Rutas en constante evolución
Decía al principio de este artículo que los viajes espaciales tienen una dificultad añadida: ir de un punto a otro, cuando ambos puntos están en movimiento. Esto dificulta todavía más el cálculo de los viajes espaciales a través de estas autopistas planetarias asistidas por la gravedad. Los ingenieros responsables deben gestionar las posiciones de cada planeta y/o satélite y la sonda o cohete de la misión. De manera que las rutas propuestas sean las correctas a años o décadas vista. Y toda esa información debe ser lo más certera posible para evitar contratiempos.
Con todo, aunque las rutas vienen planeadas desde años atrás, las sondas espaciales están en contacto con la Tierra mediante señales de radio. De esta manera es posible recibir información actualizada sobre el viaje y realizar cambios si es necesario. Incorporando actualizaciones de software y nuevos datos. Para que esta comunicación sea posible, tanto la NASA como la ESA europea tienen antenas de grandes dimensiones repartidas por todo el planeta.

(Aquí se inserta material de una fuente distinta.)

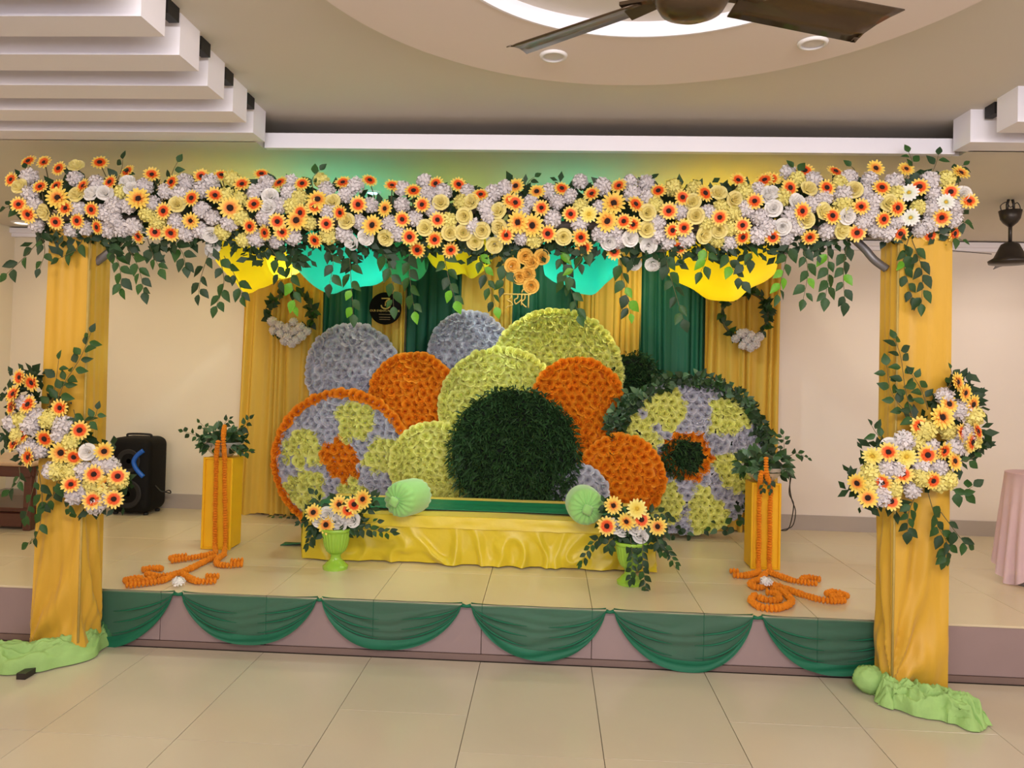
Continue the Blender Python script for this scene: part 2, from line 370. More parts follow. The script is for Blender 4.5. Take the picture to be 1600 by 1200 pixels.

La NASA tiene antenas en Madrid, Canberra (Australia) y Pasadena (Estados Unidos). Forman parte de la red internacional de antenas de radio conocida como Red del Espacio Profundo. En inglés, Deep Space Network. Y la ESA tiene antenas repartidas en lugares como Malargüe (Argentina), Cebreros (España) y New Norcia (Australia). Su centro de control está en Darmstadt (Alemania).

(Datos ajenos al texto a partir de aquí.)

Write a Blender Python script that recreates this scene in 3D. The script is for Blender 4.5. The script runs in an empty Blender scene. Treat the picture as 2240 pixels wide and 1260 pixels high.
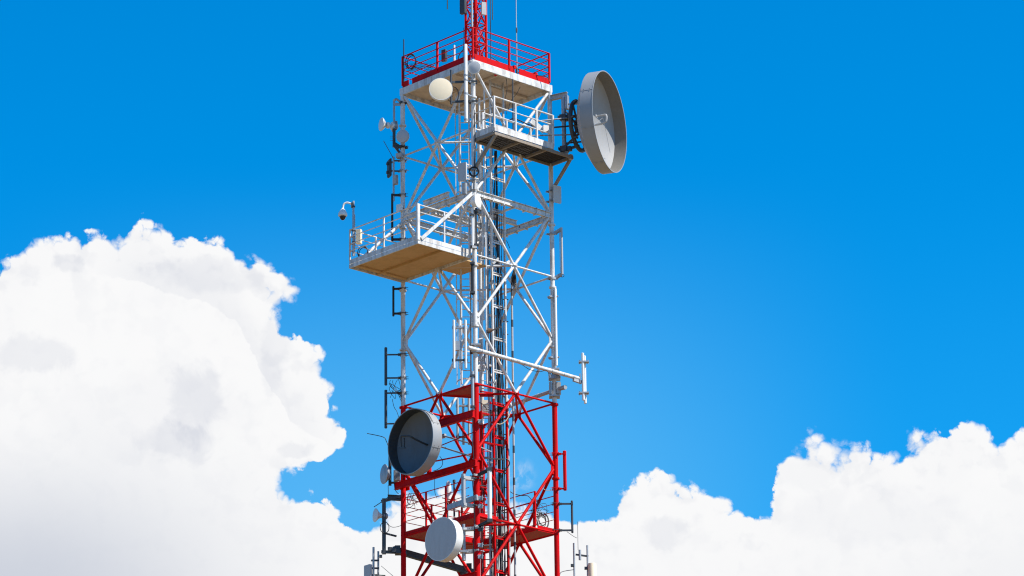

Como curiosidad, al estar los cuerpos celestes en constante movimiento, las misiones espaciales pueden tardar en llegar más o menos tiempo en función de la fecha de lanzamiento. Por ejemplo, la sonda Europa Clipper de la NASA, lanzada en septiembre de 2024, debería estar en la órbita de Júpiter en abril de 2030. Pero el robot explorador JUICE (Jupiter Icy Moons Explorer) de la ESA, lanzado al espacio en abril de 2023, no llegará a la órbita de Júpiter hasta julio de 2031. Casi un año después de diferencia.